Als Temme am 9. Mai 2006 mit dem Geheimschutzbeauftragten seiner Behörde telefonierte, fiel dessen Satz: »Ich sage ja jedem: Wenn er weiß, dass irgendwo so etwas passiert, dann bitte nicht vorbeifahren.« Das wurde aber erst knapp neun Jahre später bekannt, nachdem Temme als Zeuge im NSU-Prozess schon vorläufig entlassen war. In der ursprünglichen Polizeiabschrift des abgehörten Telefonats kam das Zitat nicht vor. Die Nebenklagevertreter von Yozgats Eltern bezogen sich in einem Beweisantrag auf den Originalmitschnitt. Temme müsse schon vorher »konkretes Wissen hinsichtlich der Täter, des Tatorts, der Tatzeit und der Tatbegehung« gehabt haben, schlossen die Opferanwälte daraus.
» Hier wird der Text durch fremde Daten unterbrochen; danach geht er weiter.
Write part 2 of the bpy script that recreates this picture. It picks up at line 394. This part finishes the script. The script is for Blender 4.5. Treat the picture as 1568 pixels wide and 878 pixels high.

Vor knapp zwei Wochen, am 11. Mai 2015, mussten sowohl Temme als auch der inzwischen pensionierte Geheimschutzbeauftrage Gerald-Hasso Hess im Untersuchungsausschuss des hessischen Landtags zum NSU-Komplex aussagen. Hess behauptete dort nach Medienberichten, er habe mit diesem Satz nur das Gespräch ironisch einleiten wollen. Temme sah darin angeblich den Versuch, die Unterhaltung »aufzulockern«. Beobachter und Abgeordnete überzeugten diese Aussagen nicht. Zu diesem und anderen Telefonaten müssen die Beteiligten nun auch vor Gericht Rede und Antwort stehen. Ausdrücklich begrüßt wurde das am Donnerstag von dem hessischen Oppositionspolitiker Hermann Schaus (Die Linke): »Der Eindruck, den der ehemalige Geheimschutzbeauftragte des Landesamts für Verfassungsschutz, Gerald-Hasso Hess in der letzten Sitzung des NSU-Untersuchungsausschusses hinterlassen hat, war schlichtweg desaströs«, erklärte Schaus. Mit der Vorladung der hessischen Geheimdienstriege rücke aber »das Thema ›Behördenverstrickung‹ auch im NSU-Prozess in den Fokus«. Auch die von den Opferanwälten geforderte Zeugenladung des Hessischen Ministerpräsidenten und damaligen Innenministers Volker Bouffier (CDU) sei »nicht unwahrscheinlicher geworden«, da das Gericht sich die Möglichkeit offenhalte.